● WHAT THIS TASK INVOLVES:
Only the lines from the start of the data to the line containing "R = math.radians", both included, should be output, exactly and without pictures.

[start of PROVIDED DATA]

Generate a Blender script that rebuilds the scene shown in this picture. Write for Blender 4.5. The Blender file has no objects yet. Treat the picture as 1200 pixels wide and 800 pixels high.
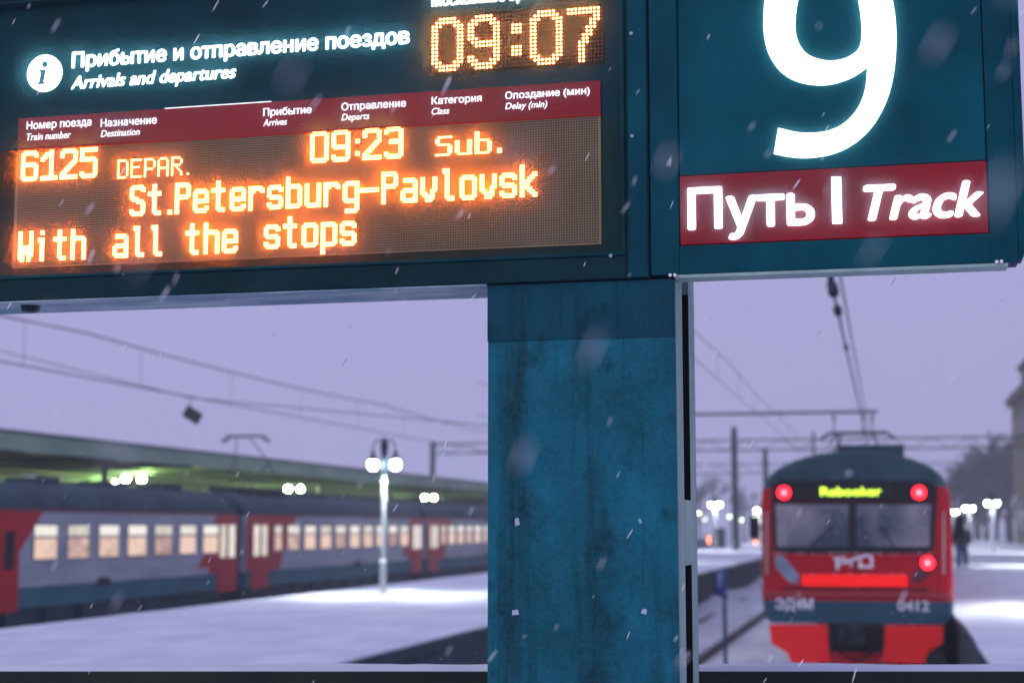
import bpy, math, random
from mathutils import Vector
from mathutils.geometry import delaunay_2d_cdt, interpolate_bezier
random.seed(7)
S = bpy.context.scene
C = S.collection
R = math.radians

# ------------------------------------------------------------------ camera
EYE = Vector((0, 0, 1.6))
FPX = 1850.0
PITCH = math.atan(217 / FPX)
YAW = R(13.29)
cam = bpy.data.cameras.new('camera')
cam.lens = FPX / 1200 * 36
cam.sensor_width = 36
cam.clip_start = 0.05
cam.clip_end = 3000
cam.dof.use_dof = True
cam.dof.focus_distance = 5.15
cam.dof.aperture_fstop = 2.4
camo = bpy.data.objects.new('camera', cam)
camo.location = EYE
camo.rotation_euler = (R(90) + PITCH, 0, YAW)
C.objects.link(camo)
S.camera = camo

# ------------------------------------------------------------------ exposure, sky, sun
S.view_settings.view_transform = 'Standard'
S.view_settings.look = 'None'
S.view_settings.exposure = 0
S.view_settings.gamma = 1
S.render.engine = 'CYCLES'
S.cycles.max_bounces = 7
S.cycles.transparent_max_bounces = 16
S.cycles.volume_bounces = 1
S.cycles.use_denoising = True
S.cycles.light_sampling_threshold = 0.0
W = bpy.data.worlds.new('World')
S.world = W
W.use_nodes = True
nt = W.node_tree
bg = nt.nodes['Background']
sky = nt.nodes.new('ShaderNodeTexSky')
sky.sky_type = 'NISHITA'
sky.sun_disc = False
sky.sun_elevation = R(30)
sky.sun_rotation = R(210)
mixn = nt.nodes.new('ShaderNodeMix')
mixn.data_type = 'RGBA'
mixn.inputs[0].default_value = 0.94
nt.links.new(sky.outputs[0], mixn.inputs[6])
mixn.inputs[7].default_value = (4.1, 3.92, 6.95, 1)     # even overcast before sunrise
nt.links.new(mixn.outputs[2], bg.inputs[0])
bg.inputs[1].default_value = 0.1
sun = bpy.data.lights.new('sun', 'SUN')
sun.energy = 0.85
sun.angle = R(35)
sun.color = (0.90, 0.90, 1.0)
suno = bpy.data.objects.new('sun', sun)
suno.rotation_euler = (R(60), 0, R(-30))
C.objects.link(suno)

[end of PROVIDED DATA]

● FULL OUTPUT:
Generate a Blender script that rebuilds the scene shown in this picture. Write for Blender 4.5. The Blender file has no objects yet. Treat the picture as 1200 pixels wide and 800 pixels high.
import bpy, math, random
from mathutils import Vector
from mathutils.geometry import delaunay_2d_cdt, interpolate_bezier
random.seed(7)
S = bpy.context.scene
C = S.collection
R = math.radians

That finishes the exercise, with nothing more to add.